Uygulama Değerlendirme Raporu'nda şöyle yazıldı:
S.'nin ailesinin evde tüm desteği sağlıyor olup özel öğretmenler tutularak, eğitimine destek oldukları görülmüş olsa da yaşıtlarıyla sosyal yaşamına katılımını sağlamak, olumlu alışkanlıklar kazandırmak, kişilik ve karakter gelişimiyle birlikte özgüven gelişimi, bakış açısı, sosyal beceri, birey olma bilincini desteklemek ve hayata hazırlamak adına eğitim tedbiri ile desteklenmesinin uygun olacağı...
Bunun üzerine Burhaniye Aile Mahkemesi'nde dava açıldı. Dava 1 Nisan'da karara bağlandı. Mahkeme, Çocuk Koruma Kanunu gereğince S.'nin okula gitmesi için tedbire karar verdi. Karar velilere ve Milli Eğitim Müdürlüğüne iletildi.
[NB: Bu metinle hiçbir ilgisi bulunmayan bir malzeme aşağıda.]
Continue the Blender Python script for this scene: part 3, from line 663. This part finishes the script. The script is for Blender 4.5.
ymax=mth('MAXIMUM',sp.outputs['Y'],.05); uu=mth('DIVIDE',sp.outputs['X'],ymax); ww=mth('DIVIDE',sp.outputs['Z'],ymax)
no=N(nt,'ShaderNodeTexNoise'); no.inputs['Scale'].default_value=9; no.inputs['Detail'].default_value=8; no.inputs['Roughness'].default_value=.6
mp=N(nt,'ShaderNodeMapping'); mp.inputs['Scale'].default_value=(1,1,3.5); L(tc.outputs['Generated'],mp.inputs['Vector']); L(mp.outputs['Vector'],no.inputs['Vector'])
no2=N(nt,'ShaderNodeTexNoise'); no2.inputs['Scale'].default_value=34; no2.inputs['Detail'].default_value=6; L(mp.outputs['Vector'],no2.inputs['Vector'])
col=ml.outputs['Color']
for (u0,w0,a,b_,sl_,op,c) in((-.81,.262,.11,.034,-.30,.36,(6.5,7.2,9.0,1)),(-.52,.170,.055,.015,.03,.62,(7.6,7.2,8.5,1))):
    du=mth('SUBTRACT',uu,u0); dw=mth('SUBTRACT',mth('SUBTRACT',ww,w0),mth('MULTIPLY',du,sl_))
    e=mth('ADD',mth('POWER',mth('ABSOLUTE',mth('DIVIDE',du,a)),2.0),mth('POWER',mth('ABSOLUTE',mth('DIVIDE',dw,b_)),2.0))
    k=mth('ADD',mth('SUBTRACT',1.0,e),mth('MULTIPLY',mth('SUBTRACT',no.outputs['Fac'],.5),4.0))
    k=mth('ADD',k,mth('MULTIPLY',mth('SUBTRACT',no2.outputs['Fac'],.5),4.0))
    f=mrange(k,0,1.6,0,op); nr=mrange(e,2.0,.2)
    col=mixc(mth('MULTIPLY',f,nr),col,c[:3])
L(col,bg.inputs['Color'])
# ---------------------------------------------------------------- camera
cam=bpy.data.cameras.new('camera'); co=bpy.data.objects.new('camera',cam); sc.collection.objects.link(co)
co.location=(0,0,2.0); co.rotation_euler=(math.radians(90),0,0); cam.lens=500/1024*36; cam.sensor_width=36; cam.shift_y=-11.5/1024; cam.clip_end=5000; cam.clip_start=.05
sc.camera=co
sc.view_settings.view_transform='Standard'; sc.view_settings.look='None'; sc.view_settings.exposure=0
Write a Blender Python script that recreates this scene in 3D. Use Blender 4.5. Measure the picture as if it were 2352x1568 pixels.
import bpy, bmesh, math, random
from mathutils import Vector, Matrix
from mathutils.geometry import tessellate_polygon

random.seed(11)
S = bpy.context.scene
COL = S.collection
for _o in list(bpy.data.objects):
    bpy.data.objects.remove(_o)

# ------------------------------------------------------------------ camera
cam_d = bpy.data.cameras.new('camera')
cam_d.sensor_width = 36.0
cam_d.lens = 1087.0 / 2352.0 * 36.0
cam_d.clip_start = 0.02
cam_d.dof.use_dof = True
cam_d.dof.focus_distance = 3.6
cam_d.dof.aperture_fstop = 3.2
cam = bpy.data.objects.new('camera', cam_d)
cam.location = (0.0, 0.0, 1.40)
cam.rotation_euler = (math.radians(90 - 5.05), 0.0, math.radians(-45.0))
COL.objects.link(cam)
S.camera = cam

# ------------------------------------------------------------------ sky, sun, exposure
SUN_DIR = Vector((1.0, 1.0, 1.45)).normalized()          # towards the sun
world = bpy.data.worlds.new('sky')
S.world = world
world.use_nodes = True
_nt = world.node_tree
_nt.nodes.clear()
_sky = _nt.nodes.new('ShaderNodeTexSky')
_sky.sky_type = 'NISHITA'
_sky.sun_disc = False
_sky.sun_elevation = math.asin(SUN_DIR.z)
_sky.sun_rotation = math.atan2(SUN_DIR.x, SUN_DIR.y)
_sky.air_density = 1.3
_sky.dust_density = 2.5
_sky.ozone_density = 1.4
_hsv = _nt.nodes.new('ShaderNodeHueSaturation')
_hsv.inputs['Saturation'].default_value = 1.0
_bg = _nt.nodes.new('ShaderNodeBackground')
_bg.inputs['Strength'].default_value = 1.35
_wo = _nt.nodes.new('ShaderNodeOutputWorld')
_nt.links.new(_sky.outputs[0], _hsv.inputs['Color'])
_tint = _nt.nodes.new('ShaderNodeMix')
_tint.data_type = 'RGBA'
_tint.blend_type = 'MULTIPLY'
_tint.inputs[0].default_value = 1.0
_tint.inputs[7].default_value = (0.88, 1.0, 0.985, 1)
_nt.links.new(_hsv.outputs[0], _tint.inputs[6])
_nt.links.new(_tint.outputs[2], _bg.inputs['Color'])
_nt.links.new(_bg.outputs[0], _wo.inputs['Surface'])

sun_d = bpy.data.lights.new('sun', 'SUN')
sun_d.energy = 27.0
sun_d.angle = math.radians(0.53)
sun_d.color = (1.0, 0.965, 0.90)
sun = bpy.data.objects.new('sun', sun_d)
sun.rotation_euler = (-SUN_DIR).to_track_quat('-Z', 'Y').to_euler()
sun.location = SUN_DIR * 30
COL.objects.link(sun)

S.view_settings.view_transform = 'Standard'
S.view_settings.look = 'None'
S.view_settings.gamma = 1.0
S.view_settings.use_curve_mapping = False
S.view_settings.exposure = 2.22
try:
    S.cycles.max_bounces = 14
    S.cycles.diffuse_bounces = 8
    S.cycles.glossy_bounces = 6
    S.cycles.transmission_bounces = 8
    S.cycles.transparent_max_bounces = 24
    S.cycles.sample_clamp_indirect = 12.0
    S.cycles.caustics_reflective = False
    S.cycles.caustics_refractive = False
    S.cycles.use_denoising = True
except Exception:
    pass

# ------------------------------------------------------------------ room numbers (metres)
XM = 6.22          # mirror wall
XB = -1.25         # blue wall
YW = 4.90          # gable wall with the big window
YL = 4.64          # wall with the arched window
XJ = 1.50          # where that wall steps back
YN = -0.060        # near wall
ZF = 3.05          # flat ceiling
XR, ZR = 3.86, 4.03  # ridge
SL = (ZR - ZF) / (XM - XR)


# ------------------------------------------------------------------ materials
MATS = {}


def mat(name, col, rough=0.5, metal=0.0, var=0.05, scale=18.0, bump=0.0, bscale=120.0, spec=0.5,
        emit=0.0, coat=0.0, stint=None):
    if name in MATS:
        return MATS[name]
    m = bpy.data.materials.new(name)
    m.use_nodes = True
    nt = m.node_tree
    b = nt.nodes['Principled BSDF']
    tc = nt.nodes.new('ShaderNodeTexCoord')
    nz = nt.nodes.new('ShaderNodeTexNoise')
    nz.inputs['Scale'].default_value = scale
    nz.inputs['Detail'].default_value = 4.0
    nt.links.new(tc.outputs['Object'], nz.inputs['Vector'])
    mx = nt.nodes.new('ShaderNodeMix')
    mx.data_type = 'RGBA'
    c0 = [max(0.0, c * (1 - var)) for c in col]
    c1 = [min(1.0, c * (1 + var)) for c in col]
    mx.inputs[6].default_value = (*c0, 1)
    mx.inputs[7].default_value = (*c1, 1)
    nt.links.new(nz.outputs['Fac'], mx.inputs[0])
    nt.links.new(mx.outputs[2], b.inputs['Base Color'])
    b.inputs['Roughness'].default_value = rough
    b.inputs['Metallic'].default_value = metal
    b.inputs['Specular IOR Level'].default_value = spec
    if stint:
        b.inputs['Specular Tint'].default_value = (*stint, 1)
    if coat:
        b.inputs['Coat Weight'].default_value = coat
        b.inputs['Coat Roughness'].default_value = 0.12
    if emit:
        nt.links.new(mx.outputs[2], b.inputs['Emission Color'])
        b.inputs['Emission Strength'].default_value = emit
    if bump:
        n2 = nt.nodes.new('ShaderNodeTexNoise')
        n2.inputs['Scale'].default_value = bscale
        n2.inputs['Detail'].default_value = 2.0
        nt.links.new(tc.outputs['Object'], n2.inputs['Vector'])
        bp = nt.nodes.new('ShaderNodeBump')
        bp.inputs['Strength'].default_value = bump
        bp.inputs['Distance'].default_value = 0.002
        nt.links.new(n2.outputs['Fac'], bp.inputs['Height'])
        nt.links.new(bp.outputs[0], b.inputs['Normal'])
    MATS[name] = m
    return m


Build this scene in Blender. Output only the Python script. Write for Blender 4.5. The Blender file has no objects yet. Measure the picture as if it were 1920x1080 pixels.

Hakim A.B.'nin dini gerekçelerle kızını okula göndermediği ileri sürülüyor. A.B.'ye Bu yüzden göndermediğiniz doğru mu? diye sordum. Kararda ve raporda öyle bir şey yok. Kim söyledi? Kulaktan dolma bilgilerle haber yapılmaz dedi. O halde neden göndermiyorsunuz? diye sordum. Raporda yazıyor dedi. Mahkemenin aleyhine sonuçlandığını hatırlattım. Olabilir, sizi ilgilendirmez dedi.
Yanılıyorsunuz, hakim bey! Kız çocuğunu okula göndermediği için bir hakim hakkında tedbir kararı alınması salt beni değil, bütün toplumu ilgilendirir.